• [TASK OBJECTIVE] Gather all lines in the entries below that include the word "this".

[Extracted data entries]

--

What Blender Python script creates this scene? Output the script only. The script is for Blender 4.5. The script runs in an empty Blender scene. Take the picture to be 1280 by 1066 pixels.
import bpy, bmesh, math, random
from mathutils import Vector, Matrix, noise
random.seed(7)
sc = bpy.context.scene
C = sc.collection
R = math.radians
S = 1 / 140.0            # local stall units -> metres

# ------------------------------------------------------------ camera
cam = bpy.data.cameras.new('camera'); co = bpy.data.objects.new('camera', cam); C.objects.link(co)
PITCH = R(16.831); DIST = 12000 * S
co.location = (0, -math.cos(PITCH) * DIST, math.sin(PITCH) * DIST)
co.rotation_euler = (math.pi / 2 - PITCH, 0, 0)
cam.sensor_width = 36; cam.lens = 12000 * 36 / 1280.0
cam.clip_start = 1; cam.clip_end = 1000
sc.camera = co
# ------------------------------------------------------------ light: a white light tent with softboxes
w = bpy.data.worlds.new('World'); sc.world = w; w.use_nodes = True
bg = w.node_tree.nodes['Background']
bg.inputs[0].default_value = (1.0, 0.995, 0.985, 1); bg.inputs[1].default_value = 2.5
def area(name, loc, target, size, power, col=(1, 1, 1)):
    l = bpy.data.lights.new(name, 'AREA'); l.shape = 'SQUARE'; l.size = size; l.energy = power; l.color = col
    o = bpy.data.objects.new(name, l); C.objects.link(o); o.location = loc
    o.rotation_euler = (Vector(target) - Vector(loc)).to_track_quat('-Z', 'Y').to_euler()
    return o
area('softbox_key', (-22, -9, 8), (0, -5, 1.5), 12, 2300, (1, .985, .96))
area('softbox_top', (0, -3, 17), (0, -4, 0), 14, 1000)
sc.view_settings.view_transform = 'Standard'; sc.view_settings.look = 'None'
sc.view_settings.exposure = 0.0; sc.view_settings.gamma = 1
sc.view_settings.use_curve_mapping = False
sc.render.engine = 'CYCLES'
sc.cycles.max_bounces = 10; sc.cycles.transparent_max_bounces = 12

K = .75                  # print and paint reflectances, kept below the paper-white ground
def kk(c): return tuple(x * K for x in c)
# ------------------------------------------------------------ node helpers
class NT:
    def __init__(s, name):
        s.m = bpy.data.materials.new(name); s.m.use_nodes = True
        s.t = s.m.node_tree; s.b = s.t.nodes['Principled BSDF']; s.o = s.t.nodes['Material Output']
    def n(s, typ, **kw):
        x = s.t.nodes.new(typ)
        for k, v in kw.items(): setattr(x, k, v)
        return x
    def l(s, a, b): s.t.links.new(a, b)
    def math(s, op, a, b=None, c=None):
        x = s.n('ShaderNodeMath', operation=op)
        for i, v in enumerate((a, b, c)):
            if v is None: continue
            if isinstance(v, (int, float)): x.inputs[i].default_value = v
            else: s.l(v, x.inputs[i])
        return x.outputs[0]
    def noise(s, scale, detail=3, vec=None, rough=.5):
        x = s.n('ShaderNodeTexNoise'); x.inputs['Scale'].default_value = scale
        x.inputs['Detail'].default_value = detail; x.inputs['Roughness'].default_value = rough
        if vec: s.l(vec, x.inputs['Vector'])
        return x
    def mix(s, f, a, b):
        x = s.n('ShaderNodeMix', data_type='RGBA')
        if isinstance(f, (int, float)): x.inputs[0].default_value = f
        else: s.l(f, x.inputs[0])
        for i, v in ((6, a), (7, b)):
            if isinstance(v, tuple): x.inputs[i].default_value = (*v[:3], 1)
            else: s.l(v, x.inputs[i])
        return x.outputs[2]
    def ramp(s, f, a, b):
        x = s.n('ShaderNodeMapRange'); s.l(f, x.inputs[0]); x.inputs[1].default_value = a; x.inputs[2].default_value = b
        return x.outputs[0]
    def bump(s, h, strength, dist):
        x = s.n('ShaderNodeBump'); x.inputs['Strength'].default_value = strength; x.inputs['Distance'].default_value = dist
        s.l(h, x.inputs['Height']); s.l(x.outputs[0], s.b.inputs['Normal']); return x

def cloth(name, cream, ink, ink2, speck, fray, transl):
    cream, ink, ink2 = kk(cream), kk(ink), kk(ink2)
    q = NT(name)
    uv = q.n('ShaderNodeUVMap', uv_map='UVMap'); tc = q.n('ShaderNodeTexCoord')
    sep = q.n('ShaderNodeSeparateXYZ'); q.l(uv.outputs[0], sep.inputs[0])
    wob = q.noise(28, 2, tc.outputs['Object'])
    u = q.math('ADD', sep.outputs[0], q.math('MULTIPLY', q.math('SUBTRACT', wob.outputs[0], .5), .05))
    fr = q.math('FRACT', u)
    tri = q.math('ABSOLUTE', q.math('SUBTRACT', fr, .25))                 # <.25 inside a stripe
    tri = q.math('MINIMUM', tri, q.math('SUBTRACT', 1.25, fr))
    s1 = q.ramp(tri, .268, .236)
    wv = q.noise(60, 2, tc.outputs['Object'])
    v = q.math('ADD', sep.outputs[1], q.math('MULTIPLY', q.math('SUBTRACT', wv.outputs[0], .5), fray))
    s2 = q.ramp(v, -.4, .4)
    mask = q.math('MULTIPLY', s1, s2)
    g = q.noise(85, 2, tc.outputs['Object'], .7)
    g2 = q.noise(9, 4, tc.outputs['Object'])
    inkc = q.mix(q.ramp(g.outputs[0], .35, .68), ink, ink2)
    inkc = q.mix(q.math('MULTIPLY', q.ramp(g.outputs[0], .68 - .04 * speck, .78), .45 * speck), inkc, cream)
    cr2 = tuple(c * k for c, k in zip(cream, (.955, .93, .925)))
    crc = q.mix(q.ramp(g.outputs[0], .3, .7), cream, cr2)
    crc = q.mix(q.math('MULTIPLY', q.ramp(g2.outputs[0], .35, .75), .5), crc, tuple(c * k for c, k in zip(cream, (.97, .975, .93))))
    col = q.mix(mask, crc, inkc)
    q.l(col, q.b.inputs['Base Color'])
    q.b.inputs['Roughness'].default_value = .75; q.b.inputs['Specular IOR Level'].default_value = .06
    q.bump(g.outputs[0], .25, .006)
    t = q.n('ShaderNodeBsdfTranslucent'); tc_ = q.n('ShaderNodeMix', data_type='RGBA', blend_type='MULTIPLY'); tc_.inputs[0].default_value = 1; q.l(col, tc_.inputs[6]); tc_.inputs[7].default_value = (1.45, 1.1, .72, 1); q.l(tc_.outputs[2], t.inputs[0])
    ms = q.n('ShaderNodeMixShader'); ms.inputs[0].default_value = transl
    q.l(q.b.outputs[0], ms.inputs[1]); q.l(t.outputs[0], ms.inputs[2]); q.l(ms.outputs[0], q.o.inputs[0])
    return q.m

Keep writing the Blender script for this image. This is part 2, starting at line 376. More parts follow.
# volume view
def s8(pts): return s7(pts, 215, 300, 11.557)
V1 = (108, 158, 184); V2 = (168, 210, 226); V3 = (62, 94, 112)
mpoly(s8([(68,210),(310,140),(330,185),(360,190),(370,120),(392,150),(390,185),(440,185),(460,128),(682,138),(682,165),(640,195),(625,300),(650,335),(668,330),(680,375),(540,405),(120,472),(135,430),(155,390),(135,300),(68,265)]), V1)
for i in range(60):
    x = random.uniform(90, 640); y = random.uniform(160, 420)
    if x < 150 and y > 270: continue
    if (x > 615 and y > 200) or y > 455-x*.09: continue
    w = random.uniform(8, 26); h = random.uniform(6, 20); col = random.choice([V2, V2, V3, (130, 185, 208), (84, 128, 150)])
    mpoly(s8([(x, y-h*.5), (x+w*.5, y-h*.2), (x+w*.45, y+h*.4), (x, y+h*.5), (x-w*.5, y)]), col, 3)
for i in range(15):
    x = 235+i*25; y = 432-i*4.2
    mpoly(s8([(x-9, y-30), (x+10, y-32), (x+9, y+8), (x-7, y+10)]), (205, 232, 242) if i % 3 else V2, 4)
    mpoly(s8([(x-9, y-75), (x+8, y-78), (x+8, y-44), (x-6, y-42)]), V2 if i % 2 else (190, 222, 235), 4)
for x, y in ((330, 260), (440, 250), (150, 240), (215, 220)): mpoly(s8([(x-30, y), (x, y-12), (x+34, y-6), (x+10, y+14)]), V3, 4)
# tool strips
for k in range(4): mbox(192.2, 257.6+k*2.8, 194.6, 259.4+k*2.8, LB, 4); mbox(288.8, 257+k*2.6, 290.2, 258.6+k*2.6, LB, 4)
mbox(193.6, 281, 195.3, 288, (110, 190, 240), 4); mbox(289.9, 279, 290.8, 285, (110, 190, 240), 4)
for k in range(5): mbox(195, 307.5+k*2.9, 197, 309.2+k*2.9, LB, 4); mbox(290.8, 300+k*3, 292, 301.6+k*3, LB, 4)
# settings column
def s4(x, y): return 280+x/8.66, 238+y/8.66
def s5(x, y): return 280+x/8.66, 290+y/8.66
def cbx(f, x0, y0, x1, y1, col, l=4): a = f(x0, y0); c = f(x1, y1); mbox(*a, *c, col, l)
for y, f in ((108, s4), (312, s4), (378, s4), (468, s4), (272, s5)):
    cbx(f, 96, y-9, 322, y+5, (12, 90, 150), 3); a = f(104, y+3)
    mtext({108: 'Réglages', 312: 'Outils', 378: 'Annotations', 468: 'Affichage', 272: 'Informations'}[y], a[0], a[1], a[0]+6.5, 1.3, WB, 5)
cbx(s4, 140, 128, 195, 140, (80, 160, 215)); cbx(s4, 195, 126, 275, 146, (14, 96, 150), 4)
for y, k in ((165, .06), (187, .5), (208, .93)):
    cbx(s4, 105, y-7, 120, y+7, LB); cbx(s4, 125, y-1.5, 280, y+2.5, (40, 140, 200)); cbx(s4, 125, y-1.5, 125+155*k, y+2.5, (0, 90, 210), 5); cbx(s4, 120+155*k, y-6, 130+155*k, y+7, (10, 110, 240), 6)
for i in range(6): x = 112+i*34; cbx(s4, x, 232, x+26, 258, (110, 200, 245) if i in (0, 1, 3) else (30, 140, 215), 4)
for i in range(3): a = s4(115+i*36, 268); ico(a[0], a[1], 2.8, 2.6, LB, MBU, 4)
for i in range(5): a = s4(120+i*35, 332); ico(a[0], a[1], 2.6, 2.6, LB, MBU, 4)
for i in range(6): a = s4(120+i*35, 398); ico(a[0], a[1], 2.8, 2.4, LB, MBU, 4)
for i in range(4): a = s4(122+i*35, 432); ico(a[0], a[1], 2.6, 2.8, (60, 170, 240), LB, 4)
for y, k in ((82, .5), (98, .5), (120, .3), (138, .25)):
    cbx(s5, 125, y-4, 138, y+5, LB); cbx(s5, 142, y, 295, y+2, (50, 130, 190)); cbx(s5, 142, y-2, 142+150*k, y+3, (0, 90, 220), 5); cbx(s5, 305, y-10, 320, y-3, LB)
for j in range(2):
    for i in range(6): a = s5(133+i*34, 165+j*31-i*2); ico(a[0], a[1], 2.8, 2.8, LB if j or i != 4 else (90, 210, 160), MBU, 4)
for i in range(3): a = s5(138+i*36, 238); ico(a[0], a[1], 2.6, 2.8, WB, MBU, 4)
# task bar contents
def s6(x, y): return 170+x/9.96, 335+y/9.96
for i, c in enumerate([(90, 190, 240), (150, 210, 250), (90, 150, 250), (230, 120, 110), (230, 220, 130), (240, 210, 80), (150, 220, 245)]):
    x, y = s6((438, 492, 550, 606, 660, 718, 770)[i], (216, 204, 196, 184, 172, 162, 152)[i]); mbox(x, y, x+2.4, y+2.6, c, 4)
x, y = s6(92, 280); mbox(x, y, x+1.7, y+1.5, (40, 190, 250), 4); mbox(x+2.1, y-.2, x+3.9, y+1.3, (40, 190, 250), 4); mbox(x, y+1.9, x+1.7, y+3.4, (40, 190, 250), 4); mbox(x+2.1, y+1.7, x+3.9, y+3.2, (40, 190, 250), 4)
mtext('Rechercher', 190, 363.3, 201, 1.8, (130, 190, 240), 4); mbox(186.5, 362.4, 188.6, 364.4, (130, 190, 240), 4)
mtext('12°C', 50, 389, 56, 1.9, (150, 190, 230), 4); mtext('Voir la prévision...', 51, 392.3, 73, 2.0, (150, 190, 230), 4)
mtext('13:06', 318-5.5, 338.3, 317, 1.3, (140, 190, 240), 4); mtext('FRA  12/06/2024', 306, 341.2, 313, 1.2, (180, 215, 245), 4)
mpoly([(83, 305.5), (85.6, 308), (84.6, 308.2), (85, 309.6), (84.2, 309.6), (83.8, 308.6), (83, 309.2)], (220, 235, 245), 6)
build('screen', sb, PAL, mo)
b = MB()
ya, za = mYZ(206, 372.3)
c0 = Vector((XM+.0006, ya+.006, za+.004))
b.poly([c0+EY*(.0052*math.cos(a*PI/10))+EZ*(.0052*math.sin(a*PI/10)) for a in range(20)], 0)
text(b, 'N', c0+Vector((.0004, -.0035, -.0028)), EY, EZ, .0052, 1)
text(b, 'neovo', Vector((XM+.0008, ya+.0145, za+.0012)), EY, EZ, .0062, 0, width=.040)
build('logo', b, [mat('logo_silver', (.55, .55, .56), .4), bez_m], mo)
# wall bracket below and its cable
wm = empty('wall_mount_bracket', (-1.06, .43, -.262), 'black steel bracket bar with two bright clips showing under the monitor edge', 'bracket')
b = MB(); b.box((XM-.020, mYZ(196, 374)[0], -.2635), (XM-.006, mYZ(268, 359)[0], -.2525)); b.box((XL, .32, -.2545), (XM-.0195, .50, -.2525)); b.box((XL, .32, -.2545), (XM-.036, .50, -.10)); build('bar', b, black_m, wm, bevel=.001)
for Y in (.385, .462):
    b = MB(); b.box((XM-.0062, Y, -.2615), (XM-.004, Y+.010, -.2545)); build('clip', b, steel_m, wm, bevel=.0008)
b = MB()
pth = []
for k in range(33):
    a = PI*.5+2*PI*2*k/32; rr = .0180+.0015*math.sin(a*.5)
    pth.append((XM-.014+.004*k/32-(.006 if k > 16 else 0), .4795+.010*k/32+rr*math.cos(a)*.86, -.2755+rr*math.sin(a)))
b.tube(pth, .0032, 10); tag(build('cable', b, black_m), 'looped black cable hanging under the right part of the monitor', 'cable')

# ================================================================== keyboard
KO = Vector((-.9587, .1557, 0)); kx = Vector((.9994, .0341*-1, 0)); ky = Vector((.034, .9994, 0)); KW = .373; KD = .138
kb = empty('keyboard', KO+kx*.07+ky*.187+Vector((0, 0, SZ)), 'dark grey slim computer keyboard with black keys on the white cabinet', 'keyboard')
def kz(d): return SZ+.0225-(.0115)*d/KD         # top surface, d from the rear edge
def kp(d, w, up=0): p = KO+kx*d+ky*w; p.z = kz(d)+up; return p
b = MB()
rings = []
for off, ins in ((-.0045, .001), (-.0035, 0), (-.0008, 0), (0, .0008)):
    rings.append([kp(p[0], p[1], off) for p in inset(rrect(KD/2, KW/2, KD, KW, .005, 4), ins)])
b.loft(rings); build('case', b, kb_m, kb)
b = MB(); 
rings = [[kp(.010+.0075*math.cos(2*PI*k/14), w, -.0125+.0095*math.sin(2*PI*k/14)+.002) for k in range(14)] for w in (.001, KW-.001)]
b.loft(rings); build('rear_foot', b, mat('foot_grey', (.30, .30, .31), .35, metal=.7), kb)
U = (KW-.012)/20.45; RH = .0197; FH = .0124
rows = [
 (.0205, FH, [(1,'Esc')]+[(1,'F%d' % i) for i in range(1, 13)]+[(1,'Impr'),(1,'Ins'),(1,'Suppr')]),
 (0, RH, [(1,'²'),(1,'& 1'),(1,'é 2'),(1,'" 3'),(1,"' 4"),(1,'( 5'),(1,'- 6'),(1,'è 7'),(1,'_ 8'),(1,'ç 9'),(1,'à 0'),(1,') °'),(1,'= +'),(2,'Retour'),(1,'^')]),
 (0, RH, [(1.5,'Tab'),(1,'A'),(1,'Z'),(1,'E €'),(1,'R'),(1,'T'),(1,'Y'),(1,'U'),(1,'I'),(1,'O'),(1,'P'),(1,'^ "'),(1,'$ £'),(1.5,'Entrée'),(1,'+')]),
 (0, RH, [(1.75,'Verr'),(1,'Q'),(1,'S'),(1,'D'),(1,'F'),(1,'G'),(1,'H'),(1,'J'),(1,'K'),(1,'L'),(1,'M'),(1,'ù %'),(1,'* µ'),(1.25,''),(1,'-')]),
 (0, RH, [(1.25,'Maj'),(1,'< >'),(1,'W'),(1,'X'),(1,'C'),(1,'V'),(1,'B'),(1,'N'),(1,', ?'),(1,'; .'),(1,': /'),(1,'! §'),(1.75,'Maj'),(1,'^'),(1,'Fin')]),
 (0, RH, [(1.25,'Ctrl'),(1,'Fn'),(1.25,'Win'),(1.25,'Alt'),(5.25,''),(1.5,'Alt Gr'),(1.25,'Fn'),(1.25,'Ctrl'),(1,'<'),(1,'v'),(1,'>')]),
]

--

• [ANSWER BELOW]
What Blender Python script creates this scene? Output the script only. The script is for Blender 4.5. The script runs in an empty Blender scene. Take the picture to be 1280 by 1066 pixels.
Keep writing the Blender script for this image. This is part 2, starting at line 376. More parts follow.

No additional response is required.